Friday, September 28, 2007

Wally World at Woodland, PA

The noise is almost deafening. You are in the middle of traffic. Heavy traffic. Its participants: Brown, boxy, blocky, and not aerodynamic at all. Worse: Without drivers and wheels, miraculously moving.

Below the small bridge that you are standing on; conveyor belts with thousands of cardboard boxes, rushing to their bar-code-destined terminus.

You are at the heart of the global number one retailer, its logistics. At a Wal-Mart distribution center, somewhere in the middle of Pennsylvania.

This giant windowless hall caters to more than fifty stores within a radius of two-hundred miles. Thirty-five million worth of inventory are amassed here at any given time. One small facility among seventy-plus distribution centers in the States. This dense network has led to the fact that virtually no American is more than sixty miles away from the nearest Wal-Mart store.

The “tour guide” overwhelms you with figures illustrating the infrastructure of the world’s second biggest company. But also his words dazzle you.
He seems to speak in a different tongue. FRID, RTV, DA, No-Con, Pick-at-light, Pick-to-light, Breakpack, etc. The supply chain language.

The towering racks, the flotilla of fork lifters and the millions of packages make it clear what power crushed the backbone of uncountable American small-town shops. What competitive advantage enabled Sam Walton to restructure the US retail market.
Hundreds of trucks are loaded and unloaded every day, feeding the consumer’s unending hunger ranging from enormous plasma TV sets to headache pills. But only a few workers are visible. The continuous flow of goods is controlled by ghost hand, it seems. The associates, many with tattoos and Steelers shirts, are a part of the machine themselves. Each ten-hour shift includes unpacking, packing, loading or labeling thousands of boxes.

No daylight enters the huge steel structure, making daytime and weather irrelevant for the workers inside. Likewise, the calendar is different. Halloween articles rolled in way back in the summer and today Christmas items are passing you on the conveyor belts. On December 1, the Easter season starts, the tour guide explains.

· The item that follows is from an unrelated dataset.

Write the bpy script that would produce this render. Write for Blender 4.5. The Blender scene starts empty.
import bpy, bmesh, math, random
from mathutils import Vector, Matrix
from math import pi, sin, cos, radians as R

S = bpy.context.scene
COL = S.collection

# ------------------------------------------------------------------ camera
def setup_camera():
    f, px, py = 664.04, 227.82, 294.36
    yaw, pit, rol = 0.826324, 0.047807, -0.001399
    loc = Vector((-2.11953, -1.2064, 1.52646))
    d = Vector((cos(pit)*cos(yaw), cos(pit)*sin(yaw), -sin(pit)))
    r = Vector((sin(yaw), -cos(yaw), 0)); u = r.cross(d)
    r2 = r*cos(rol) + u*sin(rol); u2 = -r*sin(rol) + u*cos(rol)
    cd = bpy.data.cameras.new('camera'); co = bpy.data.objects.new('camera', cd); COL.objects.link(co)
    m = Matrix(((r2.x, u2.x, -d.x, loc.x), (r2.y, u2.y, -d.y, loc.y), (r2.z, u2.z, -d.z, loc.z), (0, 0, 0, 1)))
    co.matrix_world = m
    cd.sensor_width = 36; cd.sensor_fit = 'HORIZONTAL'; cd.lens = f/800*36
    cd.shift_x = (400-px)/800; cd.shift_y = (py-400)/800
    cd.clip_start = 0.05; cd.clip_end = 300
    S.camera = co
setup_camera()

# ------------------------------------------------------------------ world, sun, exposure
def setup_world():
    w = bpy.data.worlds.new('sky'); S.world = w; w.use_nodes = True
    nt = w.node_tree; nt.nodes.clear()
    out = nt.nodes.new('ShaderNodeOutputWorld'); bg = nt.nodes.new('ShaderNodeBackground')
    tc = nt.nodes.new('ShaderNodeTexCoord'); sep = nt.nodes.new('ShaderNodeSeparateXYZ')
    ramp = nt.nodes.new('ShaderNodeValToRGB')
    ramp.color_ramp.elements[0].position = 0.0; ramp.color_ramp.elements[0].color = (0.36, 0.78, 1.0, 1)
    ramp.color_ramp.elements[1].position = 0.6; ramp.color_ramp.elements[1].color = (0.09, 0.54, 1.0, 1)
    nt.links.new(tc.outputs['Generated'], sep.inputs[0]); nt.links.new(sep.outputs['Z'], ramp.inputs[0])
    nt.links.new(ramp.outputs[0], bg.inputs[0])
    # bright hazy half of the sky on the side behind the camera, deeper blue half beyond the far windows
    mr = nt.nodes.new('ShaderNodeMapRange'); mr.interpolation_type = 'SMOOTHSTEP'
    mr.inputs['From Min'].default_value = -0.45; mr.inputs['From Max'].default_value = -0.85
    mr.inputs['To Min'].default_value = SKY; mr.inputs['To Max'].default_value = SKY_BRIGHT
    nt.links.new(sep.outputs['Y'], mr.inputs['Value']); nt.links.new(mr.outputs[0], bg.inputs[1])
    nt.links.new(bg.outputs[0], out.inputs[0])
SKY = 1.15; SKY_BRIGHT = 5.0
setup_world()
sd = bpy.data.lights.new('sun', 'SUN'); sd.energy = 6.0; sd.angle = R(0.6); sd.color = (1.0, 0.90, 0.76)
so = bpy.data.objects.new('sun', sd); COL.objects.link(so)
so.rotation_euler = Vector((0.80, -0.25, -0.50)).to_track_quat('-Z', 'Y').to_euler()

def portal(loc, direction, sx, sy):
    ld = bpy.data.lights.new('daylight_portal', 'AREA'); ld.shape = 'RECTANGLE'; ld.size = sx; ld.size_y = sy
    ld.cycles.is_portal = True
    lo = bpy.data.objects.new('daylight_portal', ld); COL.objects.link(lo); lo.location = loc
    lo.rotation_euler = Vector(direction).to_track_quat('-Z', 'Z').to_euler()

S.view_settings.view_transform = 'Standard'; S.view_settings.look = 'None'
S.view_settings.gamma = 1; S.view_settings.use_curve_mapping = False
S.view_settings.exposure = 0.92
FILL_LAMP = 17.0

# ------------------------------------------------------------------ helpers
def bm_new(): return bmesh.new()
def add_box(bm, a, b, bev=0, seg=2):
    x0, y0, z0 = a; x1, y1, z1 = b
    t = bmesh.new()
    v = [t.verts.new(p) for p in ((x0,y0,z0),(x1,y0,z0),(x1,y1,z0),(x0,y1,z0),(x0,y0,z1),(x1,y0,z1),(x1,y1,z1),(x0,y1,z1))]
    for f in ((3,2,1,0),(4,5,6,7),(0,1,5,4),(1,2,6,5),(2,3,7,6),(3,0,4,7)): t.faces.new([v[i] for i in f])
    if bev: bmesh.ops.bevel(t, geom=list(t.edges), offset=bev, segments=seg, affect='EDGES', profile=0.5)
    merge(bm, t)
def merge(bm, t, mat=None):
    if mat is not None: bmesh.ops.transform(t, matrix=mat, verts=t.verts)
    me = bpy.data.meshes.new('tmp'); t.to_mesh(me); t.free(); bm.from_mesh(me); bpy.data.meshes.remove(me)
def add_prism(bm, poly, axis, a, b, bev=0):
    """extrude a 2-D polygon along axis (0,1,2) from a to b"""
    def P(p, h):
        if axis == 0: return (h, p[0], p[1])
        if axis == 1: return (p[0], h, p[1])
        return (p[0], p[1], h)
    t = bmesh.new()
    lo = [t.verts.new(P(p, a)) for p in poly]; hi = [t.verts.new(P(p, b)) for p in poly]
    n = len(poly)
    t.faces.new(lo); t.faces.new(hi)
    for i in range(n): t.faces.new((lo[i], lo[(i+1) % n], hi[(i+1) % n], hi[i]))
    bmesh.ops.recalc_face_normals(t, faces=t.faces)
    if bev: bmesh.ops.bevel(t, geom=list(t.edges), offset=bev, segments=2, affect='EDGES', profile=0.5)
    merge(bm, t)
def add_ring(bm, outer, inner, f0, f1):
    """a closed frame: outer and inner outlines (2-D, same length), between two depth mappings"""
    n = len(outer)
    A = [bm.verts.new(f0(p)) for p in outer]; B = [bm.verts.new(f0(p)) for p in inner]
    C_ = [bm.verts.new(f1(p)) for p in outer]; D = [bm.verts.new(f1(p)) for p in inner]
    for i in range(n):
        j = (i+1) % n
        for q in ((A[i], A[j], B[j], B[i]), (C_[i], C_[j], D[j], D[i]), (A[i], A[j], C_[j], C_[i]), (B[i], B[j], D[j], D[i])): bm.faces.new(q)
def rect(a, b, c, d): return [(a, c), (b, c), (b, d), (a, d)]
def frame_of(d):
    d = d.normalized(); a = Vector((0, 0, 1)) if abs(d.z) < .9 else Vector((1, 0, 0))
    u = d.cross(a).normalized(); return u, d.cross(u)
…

Sacrificing a few hours is the maximum expense the “We sell for less”-company is willing to spend on you. And thus, a hungry group of MBA students invades Woodland’s fast food places after the tour. Satisfied, your stomach is now ready to endure three hours of curvy highways through the forests of Western Pennsylvania.
Fall is approaching unstoppably, as the colored
leaves witness.

The bus glides through the scenic, monotonous area, on its way to Pittsburgh as something else gets your attention. A DVD marks the beginning of the weekend. After seeing the pinnacle of modern distribution technologies during this field trip, what would be more befitting than the medieval setting of Monty Python and the Holy Grail?